10/2001, Negativverarbeitung:
Auch "alte Hasen" machen viel falsch.
11/2001, Lith-Printing:
Immer mehr mein Lieblingsverfahren. Probieren Sie's, aber ich übernehme
keine Haftung für die immanente Suchtgefahr.
12/2001, 01/2002, und 06/2002,
Infrarot-Fotografie:
Auch etwas, das man unbedingt probieren sollte. Und zusammen mit Lith-Printing
einfach unschlagbar!
03/2002, Passepartouts schneiden:
Bilder brauchen eine gemäße Umgebung. Passepartouts selber zu schneiden
ist einfacher als Sie vielleicht gedacht haben.
04/2002, Ausrichtung des Vergrößerers:
Ein oft unterschätztes und vernachlässigtes Problem.
Nachzutragen wäre hier vielleicht, dass es natürlich auch die Methode
gibt, den Vergrößerer mittels eines Spiegels in der Negativebene
auszurichten. Das Verfahren ist sicher genauer als das von mir im Artikel beschriebene,
aber auch nicht ganz einfach. Versalab bietet ein Laser-Ausrichtungsgerät
an, das nach diesem Verfahren funktioniert und nicht ganz billig ist.
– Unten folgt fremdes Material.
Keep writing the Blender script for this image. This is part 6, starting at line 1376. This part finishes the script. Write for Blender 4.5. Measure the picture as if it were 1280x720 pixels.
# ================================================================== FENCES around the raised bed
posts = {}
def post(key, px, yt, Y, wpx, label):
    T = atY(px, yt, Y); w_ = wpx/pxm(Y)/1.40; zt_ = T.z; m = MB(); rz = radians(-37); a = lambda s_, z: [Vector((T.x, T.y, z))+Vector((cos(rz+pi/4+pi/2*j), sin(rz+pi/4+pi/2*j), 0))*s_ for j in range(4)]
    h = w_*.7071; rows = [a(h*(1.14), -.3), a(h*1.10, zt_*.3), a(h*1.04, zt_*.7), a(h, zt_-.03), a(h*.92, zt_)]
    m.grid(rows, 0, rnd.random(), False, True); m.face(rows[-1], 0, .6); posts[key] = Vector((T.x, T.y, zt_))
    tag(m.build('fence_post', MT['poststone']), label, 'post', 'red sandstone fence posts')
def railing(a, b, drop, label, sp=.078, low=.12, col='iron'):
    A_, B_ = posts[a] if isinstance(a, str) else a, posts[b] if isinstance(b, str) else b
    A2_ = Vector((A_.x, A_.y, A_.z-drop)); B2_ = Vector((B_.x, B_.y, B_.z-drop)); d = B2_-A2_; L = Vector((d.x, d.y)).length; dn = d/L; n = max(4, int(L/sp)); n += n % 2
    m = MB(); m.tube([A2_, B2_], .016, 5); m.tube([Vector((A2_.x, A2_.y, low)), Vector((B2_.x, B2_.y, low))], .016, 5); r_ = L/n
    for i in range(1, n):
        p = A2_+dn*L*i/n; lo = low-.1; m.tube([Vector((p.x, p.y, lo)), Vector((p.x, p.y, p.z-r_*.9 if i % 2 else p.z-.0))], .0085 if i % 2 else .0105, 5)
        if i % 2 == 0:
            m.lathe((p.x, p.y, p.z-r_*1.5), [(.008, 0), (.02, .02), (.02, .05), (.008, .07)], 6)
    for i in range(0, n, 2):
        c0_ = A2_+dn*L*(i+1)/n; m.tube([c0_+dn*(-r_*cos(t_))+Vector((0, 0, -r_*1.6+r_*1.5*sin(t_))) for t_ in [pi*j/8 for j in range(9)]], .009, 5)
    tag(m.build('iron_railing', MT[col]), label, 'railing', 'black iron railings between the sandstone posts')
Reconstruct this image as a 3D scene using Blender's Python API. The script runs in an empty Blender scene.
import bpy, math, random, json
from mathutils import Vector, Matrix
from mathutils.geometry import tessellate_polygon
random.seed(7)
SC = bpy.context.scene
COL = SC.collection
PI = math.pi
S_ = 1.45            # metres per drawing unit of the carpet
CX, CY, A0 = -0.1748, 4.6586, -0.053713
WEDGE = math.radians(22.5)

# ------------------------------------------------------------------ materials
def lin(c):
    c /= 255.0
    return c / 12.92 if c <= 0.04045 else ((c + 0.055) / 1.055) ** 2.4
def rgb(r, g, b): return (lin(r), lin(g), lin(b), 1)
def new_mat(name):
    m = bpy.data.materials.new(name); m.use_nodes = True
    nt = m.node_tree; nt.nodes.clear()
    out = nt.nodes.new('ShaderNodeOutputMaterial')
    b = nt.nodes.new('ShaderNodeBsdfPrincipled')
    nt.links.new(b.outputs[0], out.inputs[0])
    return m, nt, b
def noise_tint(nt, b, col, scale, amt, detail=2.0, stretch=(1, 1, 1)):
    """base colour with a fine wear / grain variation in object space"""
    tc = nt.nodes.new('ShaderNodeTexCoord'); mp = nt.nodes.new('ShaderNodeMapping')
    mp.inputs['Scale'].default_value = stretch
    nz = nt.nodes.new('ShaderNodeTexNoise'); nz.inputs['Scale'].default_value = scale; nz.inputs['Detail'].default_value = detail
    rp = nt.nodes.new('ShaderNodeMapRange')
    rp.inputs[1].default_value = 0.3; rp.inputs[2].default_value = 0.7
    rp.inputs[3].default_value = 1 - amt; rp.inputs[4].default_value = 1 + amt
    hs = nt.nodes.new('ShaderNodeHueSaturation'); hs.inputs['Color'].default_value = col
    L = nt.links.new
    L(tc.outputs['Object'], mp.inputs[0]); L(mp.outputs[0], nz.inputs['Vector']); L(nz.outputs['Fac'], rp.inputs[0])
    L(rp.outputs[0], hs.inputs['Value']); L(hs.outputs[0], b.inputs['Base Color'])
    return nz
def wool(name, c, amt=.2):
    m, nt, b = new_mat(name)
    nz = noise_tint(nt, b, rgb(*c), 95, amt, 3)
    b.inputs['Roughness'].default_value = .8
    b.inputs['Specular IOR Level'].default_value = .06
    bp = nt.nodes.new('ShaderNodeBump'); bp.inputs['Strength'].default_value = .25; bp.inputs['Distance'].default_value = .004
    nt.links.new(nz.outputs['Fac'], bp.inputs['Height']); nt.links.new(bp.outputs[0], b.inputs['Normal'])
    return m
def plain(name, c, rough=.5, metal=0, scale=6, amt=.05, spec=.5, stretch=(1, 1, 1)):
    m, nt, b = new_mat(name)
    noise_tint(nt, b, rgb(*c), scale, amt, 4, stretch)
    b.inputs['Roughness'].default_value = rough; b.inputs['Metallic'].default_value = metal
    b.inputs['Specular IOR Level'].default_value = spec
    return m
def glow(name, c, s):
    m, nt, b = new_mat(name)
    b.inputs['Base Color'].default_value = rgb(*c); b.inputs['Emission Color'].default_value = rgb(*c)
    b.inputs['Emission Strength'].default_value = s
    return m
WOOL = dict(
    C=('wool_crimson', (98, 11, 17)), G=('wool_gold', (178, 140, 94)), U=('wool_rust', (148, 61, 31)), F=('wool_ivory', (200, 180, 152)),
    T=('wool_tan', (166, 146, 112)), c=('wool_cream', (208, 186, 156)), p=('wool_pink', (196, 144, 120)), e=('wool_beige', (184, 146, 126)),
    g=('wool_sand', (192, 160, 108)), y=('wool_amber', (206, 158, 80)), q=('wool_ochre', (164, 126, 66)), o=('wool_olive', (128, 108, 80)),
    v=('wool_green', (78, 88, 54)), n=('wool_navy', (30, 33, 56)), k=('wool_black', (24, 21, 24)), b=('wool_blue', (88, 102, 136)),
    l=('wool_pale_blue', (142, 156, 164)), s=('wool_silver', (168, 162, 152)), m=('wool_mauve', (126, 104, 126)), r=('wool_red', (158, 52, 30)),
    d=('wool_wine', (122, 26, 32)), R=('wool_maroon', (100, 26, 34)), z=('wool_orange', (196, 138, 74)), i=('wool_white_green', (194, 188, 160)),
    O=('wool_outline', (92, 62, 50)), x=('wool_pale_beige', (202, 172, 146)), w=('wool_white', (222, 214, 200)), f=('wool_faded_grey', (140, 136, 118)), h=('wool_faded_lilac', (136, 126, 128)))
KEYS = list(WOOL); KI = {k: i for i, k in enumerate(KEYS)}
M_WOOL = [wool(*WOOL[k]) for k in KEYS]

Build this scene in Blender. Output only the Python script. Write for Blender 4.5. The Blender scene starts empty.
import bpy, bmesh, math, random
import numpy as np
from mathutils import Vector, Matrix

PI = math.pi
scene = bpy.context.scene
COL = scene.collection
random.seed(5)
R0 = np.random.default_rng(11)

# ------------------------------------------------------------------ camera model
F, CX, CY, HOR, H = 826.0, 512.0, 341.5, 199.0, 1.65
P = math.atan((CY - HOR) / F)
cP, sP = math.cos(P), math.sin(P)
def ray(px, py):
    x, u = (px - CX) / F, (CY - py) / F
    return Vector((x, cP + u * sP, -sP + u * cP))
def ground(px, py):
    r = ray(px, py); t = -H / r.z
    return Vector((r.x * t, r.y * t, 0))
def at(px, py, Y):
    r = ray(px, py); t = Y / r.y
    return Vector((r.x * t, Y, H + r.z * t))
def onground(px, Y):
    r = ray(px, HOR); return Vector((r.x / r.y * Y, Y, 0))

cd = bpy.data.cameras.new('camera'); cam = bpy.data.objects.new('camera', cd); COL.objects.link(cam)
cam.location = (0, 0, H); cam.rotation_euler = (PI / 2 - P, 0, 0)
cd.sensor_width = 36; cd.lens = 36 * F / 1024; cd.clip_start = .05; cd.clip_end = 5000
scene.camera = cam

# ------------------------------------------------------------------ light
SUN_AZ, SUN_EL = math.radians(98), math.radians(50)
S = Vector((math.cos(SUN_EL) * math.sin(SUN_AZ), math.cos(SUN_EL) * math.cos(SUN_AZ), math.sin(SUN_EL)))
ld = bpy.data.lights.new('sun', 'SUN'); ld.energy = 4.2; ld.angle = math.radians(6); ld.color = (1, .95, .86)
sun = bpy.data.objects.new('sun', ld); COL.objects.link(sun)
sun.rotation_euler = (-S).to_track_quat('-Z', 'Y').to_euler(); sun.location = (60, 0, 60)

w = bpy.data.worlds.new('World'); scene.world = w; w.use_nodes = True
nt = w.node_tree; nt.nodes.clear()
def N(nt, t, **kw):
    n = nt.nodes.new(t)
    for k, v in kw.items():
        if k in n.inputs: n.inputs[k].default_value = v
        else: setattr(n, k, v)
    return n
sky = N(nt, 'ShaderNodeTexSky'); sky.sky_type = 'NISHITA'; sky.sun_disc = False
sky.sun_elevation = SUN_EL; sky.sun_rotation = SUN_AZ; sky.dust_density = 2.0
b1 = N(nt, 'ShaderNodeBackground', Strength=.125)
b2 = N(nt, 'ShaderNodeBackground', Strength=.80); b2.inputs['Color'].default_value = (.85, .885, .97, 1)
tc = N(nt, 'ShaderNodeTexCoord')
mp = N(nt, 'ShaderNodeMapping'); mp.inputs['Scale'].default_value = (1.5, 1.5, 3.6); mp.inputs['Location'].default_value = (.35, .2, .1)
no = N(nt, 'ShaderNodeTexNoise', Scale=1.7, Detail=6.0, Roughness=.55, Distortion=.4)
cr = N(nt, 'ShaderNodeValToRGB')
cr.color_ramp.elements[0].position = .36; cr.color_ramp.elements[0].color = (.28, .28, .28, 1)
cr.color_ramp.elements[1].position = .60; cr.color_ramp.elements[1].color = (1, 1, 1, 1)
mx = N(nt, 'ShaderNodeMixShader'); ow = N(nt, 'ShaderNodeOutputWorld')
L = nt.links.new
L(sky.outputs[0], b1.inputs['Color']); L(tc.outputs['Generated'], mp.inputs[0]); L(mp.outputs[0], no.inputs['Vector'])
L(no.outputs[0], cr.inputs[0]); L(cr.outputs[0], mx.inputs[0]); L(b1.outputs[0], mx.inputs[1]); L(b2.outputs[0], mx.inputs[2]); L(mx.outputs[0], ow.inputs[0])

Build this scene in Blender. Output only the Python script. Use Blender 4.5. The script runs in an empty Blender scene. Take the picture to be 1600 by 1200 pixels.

05/2002, Analog oder digital?
Die Antwort ist für mich einfach: Beides!
07-08/2002, "Zonensystem"
für Papier:
Nichts nachzutragen.
09/2002, Stativ:
Hier ist vielleicht gerade die Tatsache nachzutragen, dass mir keine
neuen Erkenntnisse vorliegen. Ich hatte im Nachgang zu diesem Artikel eine technische
Anfrage an mehrere Stativhersteller (Berlebach, Gitzo, Manfrotto, Velbon) gerichtet,
aber nicht einer sah sich in der Lage, sie zu beantworten. Kundenfreundlichkeit
in höchster Form!
10/2002, persönliche An- und
Einsichten:
Die sind naturgemäß wandelbar, aber nicht ganz so schnell.
11/2002, meine besten Film/Entwickler-Kombinationen:
Noch ziemlich kurz zurück liegend, daher nichts Neues.
12/2002, Ansatz von Fotochemie:
Nun ja. So etwas Grundlegendes ändert sich nicht.
01/2003, dieser Artikel:
Ich hoffe, Sie fanden ihn lesenswert und hoffe, dass ich Ihnen auch in Zukunft
noch Interessantes bieten kann. Wie eingangs erwähnt, werde ich ab und
zu auch einmal wieder untechnisch werden und einfach meinen Senf zu bestimmten
Dingen abgeben, und wer Hilfe bei technischen Problemen sucht, gleich ob er
Anfänger oder Fortgeschrittener ist, oder wer gerne einmal ein Bild zerpflückt
haben möchte, mag mich auch ansprechen, aber im Trend wird dies sicher
eine technische Kolumne bleiben.
In diesem Sinne wünsche ich Ihnen nach hoffentlich erholsam verbrachten
Feiertagen einen guten Start ins neue Jahr und für 2003 alles Gute.